REQUIREMENT
State the number of lines, and only that number, in which the word "empty" appears.

EXERCISE DATA
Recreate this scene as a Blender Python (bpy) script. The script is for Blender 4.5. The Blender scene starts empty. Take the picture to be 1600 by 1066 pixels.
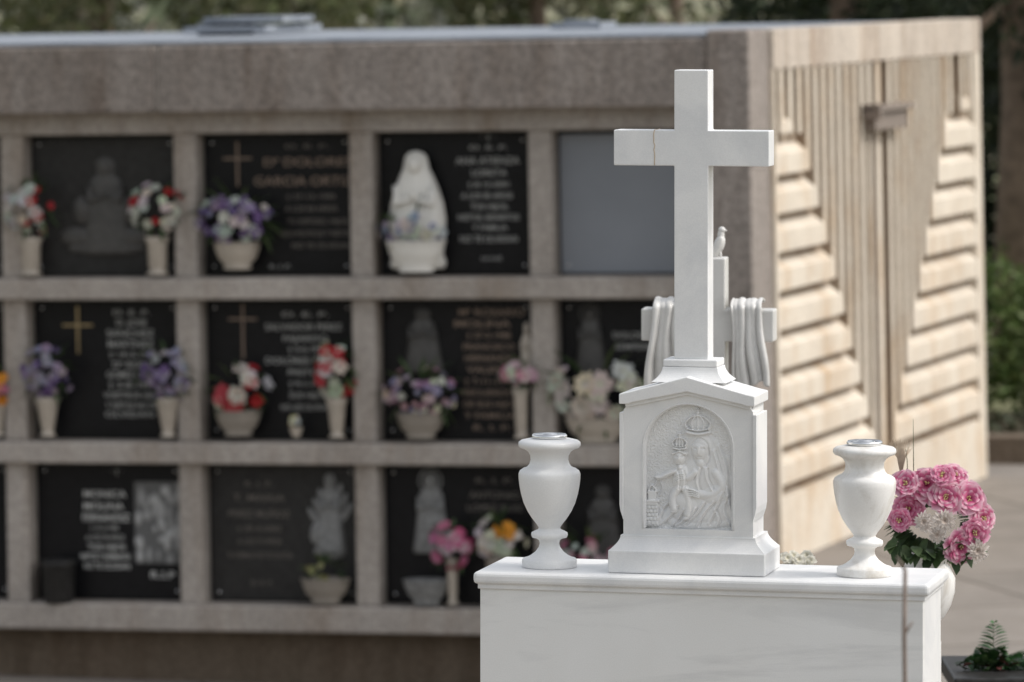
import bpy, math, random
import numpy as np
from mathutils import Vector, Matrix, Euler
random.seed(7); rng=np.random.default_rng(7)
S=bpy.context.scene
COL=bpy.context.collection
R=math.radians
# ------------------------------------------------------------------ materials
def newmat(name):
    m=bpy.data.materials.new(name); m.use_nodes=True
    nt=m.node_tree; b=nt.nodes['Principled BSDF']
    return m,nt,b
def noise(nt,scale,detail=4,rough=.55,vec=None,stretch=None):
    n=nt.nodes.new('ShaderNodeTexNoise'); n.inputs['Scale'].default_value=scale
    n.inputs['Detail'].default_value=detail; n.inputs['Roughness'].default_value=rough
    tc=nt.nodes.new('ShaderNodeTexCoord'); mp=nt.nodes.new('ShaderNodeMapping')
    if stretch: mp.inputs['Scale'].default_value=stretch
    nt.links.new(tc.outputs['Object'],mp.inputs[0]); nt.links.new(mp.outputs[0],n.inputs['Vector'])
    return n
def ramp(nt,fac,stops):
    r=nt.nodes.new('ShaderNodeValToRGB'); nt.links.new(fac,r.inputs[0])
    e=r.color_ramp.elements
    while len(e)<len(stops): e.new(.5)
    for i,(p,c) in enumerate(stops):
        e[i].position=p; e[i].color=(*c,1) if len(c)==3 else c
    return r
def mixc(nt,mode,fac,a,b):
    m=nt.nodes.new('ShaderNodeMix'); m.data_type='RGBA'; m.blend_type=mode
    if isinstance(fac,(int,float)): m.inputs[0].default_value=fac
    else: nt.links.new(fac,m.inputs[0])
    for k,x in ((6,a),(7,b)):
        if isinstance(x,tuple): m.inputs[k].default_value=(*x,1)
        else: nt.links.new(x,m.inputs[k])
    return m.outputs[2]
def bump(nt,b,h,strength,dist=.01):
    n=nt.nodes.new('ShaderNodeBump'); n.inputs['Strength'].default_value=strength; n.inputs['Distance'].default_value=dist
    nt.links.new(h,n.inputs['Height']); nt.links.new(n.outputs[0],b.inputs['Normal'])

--

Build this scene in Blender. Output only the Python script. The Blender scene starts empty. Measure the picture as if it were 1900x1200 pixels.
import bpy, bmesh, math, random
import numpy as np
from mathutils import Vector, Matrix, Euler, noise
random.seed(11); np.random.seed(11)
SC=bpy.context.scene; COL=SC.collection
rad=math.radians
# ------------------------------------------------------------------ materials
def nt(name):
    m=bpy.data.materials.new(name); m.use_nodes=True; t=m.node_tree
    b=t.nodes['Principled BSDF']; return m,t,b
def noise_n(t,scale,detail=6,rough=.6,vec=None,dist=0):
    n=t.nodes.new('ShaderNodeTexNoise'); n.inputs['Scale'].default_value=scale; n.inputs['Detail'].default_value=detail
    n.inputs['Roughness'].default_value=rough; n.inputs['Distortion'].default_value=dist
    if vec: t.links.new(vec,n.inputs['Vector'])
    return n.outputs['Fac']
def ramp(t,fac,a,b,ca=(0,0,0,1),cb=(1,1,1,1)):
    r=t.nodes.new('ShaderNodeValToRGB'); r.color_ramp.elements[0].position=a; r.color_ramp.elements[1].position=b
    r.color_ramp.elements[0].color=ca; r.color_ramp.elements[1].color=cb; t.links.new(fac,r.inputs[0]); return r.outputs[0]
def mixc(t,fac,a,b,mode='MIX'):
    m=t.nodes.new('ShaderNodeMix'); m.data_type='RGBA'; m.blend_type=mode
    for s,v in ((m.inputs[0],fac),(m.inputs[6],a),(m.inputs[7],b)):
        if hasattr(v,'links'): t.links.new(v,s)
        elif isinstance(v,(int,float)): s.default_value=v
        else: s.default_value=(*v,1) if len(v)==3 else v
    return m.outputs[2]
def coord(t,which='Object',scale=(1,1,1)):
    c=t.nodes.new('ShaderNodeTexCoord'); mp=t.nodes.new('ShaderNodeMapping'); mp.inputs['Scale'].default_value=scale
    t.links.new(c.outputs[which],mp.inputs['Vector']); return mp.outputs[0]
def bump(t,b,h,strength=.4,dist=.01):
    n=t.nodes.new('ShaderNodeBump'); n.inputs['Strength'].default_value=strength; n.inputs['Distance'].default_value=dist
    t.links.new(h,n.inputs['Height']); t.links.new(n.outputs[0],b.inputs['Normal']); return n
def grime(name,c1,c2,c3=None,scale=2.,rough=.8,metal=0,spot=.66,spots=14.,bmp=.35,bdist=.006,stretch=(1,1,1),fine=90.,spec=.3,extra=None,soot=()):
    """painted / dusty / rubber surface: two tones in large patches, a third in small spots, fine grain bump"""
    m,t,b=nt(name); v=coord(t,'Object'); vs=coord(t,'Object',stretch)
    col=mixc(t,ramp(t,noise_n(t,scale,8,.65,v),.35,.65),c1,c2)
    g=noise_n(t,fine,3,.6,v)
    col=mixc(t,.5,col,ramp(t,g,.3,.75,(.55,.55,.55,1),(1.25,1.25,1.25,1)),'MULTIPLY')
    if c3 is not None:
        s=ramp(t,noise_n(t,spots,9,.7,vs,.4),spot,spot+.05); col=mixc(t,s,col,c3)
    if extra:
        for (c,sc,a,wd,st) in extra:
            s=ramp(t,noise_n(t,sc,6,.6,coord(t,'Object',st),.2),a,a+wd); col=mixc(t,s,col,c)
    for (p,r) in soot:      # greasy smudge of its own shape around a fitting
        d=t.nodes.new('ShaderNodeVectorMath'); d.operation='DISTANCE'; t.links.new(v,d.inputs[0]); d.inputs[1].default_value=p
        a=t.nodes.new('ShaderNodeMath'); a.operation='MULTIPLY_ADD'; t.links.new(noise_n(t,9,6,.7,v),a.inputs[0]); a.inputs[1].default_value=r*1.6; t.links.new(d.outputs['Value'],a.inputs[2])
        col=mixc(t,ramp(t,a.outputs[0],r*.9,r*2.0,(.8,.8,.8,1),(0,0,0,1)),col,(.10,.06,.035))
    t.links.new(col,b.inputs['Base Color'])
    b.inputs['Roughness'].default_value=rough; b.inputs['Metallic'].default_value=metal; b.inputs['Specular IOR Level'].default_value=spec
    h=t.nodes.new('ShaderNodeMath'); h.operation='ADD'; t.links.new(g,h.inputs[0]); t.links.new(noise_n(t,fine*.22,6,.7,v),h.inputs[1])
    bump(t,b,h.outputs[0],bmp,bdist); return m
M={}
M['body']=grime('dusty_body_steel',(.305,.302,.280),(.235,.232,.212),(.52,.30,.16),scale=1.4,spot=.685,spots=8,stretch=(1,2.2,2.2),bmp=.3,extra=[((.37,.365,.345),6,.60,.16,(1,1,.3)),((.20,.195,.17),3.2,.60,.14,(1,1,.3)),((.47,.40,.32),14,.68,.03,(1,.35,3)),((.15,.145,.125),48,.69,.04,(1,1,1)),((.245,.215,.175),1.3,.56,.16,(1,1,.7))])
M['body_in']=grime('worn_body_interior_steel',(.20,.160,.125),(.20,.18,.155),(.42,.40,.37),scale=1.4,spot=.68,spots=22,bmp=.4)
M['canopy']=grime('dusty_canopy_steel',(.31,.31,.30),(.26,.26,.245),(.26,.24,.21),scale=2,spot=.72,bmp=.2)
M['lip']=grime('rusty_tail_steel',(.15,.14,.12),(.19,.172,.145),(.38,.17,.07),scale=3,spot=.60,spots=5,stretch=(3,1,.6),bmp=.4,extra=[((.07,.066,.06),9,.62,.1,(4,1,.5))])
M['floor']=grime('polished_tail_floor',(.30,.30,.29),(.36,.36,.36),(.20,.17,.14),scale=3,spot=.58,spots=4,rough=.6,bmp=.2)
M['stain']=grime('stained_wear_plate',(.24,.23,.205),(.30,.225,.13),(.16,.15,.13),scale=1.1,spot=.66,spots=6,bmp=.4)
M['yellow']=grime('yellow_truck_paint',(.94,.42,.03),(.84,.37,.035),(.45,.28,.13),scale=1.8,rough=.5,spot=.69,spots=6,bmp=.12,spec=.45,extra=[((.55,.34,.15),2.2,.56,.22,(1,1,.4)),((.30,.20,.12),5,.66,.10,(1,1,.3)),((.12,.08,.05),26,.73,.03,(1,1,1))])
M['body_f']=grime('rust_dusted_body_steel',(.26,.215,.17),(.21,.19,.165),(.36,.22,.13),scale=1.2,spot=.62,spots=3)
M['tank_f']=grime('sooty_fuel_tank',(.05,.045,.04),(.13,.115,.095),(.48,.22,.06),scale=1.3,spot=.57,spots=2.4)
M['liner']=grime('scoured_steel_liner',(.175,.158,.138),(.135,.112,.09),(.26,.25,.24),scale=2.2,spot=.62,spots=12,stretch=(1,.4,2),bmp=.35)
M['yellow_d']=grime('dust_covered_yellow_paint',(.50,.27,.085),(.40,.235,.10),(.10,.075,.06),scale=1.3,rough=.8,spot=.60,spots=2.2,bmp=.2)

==

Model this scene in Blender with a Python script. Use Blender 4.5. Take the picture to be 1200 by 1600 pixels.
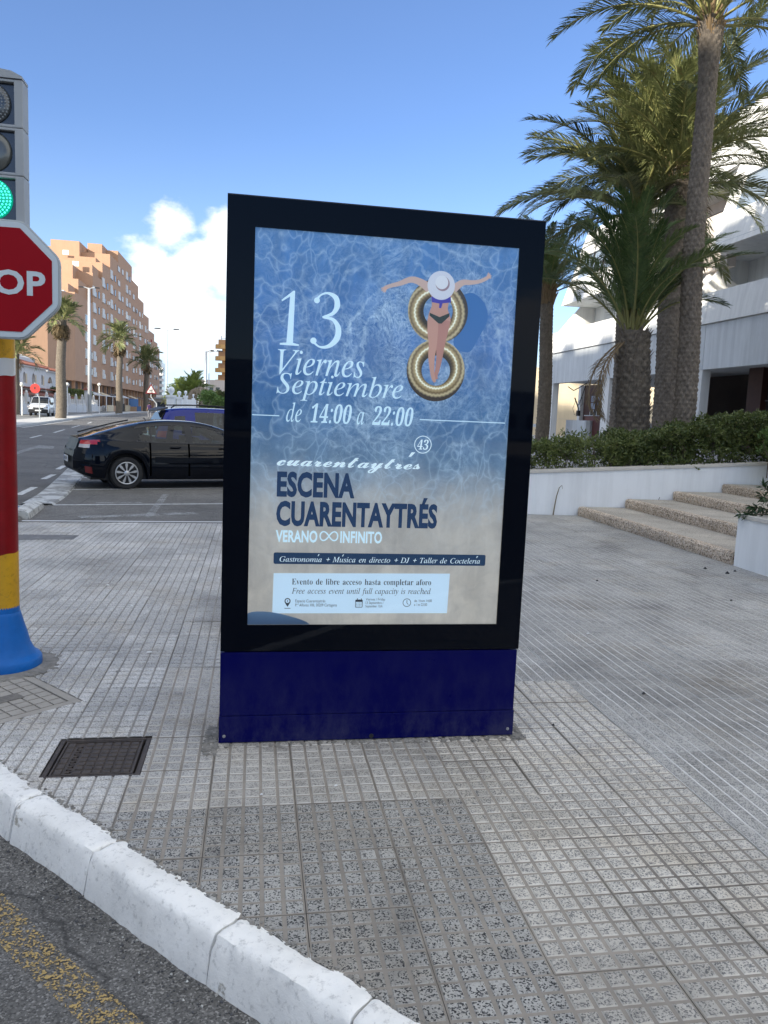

ANSWER TO THE TASK
2